Este programa conta com a preferência do corpo técnico do Ministério da Justiça, de acordo com técnicos da PF no ministério. O problema é que, segundo o portal oficial da Maltego, entre os requerimentos de instalação, estão a obrigatoriedade da abertura das “portas 80 e 443” do produto. Isso quer dizer que funcionários no exterior terão a liberdade para acessar as informações obtidas pela ferramenta no Brasil.
Transparência
Outra questão é a transparência do edital. Desde domingo (23), informações que estavam presentes no portal “Comprasnet.gov.br”, vinculado ao Ministério da Economia, passaram a ficar fora do ar.
Na ação popular contra compra de aparelho espião enviada à Justiça Federal na semana passada pelo senador Alessandro Vieira (Cidadania-SE), o parlamentar ressalta que um dos principais documentos que “supostamente indicaria a necessidade de aquisição do serviço” e que baseia a motivação da contratação da ferramenta, não se encontrava na base de dados do SEI (Sistema Eletrônico de Informações) do Ministério da Justiça.
A ação judicial protocolada pelo advogado do parlamentar, Renato Ribeiro de Almeida, contra a União e a pasta controlada por Anderson Torres, solicita que o Judiciário intervenha na licitação.
Ministério e Carlos negam
Procurado, o Ministério da Justiça afirmou que o processo de licitação não visa a contratação de “sistema de espionagem”, e sim a “aquisição de ferramenta de busca e consulta de dados em fontes abertas para ser usado, pelo ministério e por órgãos de segurança pública, nos trabalhos de enfrentamento ao crime organizado”.
Na última quarta-feira (19), a pasta negou “articulação” com Carlos Bolsonaro.
A reportagem procurou o gabinete do vereador Carlos Bolsonaro, mas não obteve resposta. Na semana passada, ele postou no Twitter uma foto do personagem Seiya de Pégaso, do desenho animado japonês Cavaleiros do Zodíaco, com a seguinte mensagem: “O único Pégasus que conheço. Quando moleque, assistia sempre! Deve ser isso que confundiram! Agora tudo faz sentido!”.
Denúncia no TCU
Cinco organizações ligadas aos Direitos Humanos também protocolaram no TCU (Tribunal de Contas da União) uma denúncia contra o pregão para a contratação do aparelho espião.
Assinam o documento a Transparência Internacional, a Rede Liberdade, o Instituto Sou da Paz, o Instituto Igarapé, e a entidade Conectas.
A ação aponta três irregulares no pregão:
- “inadequação da modalidade de licitação escolhida”;
- possível “usurpação de competência e violação do princípio da legalidade”;
- “ilicitude do objeto”.
Segundo as entidades, o modelo de pregão escolhido funciona para a contratação de serviços comuns, mas não é o adequado para a aquisição de um software complexo que lidará com segurança e gestão de dados.

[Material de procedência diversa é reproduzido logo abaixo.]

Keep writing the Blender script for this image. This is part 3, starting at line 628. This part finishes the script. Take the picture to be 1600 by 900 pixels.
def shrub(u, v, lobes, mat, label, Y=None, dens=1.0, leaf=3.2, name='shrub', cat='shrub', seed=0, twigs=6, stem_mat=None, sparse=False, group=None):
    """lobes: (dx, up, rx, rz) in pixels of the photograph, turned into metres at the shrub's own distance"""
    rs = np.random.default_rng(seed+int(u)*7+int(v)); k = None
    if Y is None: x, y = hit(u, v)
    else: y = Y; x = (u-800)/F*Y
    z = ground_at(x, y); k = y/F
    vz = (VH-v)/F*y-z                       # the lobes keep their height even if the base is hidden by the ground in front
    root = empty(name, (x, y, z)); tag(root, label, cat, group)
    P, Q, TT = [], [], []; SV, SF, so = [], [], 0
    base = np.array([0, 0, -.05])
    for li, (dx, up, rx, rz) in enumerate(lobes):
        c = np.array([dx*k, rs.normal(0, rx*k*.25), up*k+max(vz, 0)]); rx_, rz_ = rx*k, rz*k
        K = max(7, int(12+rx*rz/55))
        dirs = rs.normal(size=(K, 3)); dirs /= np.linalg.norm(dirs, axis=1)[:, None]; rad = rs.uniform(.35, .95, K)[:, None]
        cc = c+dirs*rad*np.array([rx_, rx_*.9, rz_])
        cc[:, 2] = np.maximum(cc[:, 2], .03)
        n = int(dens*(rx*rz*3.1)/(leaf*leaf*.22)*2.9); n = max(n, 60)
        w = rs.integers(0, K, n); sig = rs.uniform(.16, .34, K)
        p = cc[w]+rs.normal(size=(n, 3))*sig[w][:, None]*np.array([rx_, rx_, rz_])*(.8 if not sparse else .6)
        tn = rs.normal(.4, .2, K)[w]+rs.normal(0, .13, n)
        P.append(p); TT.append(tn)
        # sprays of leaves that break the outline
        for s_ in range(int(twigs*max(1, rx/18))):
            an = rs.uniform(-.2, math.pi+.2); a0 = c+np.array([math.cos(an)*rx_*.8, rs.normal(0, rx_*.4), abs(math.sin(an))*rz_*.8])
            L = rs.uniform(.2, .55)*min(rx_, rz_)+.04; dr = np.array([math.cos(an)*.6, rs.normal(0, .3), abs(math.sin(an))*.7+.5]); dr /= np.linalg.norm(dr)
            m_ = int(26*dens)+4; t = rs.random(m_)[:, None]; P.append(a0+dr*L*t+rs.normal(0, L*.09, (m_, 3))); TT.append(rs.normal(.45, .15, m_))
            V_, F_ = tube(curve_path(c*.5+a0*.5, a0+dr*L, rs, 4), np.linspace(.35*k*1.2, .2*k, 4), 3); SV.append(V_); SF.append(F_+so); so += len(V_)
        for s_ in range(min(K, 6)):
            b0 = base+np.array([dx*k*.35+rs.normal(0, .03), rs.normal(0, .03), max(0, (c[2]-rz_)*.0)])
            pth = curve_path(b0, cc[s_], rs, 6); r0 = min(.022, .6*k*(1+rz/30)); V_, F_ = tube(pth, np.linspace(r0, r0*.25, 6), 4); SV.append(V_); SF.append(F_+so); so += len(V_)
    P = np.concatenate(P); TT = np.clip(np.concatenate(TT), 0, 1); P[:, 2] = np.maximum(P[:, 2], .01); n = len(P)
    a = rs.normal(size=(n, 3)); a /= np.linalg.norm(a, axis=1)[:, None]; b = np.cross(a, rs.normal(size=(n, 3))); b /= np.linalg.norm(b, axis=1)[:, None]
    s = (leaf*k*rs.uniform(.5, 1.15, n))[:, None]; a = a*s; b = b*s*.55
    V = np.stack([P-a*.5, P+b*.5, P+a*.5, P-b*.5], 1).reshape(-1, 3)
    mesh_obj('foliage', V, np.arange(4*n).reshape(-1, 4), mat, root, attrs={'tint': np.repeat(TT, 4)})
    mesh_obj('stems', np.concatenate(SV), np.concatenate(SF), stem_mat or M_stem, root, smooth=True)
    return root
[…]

“O que fica para nós é a clareza de que a ferramenta será usada para a vigilância da sociedade civil, algo incompatível com a democracia”, afirmou a advogada Juliana Vieira, da Rede Liberdade.
Afirma o documento enviado à Corte que o Ministério da Justiça já atuou “fora dos cânones legais”. “Exemplo disso é o lamentável episódio dos “dossiês” elaborados no âmbito da própria Seopi que mobilizou recursos públicos para coletar dados e informações de pessoas por razões meramente ideológicas”, diz
Em um requerimento assinado por sete parlamentares do PT e a deputada Perpétua Almeida, do PCdoB do Acre, o deputado Paulão (PT) pede que a Comissão de Relações Exteriores e de Defesa Nacional da Câmara convoque o ministro Anderson Torres e o diretor-geral da Abin, Alexandre Ramagem.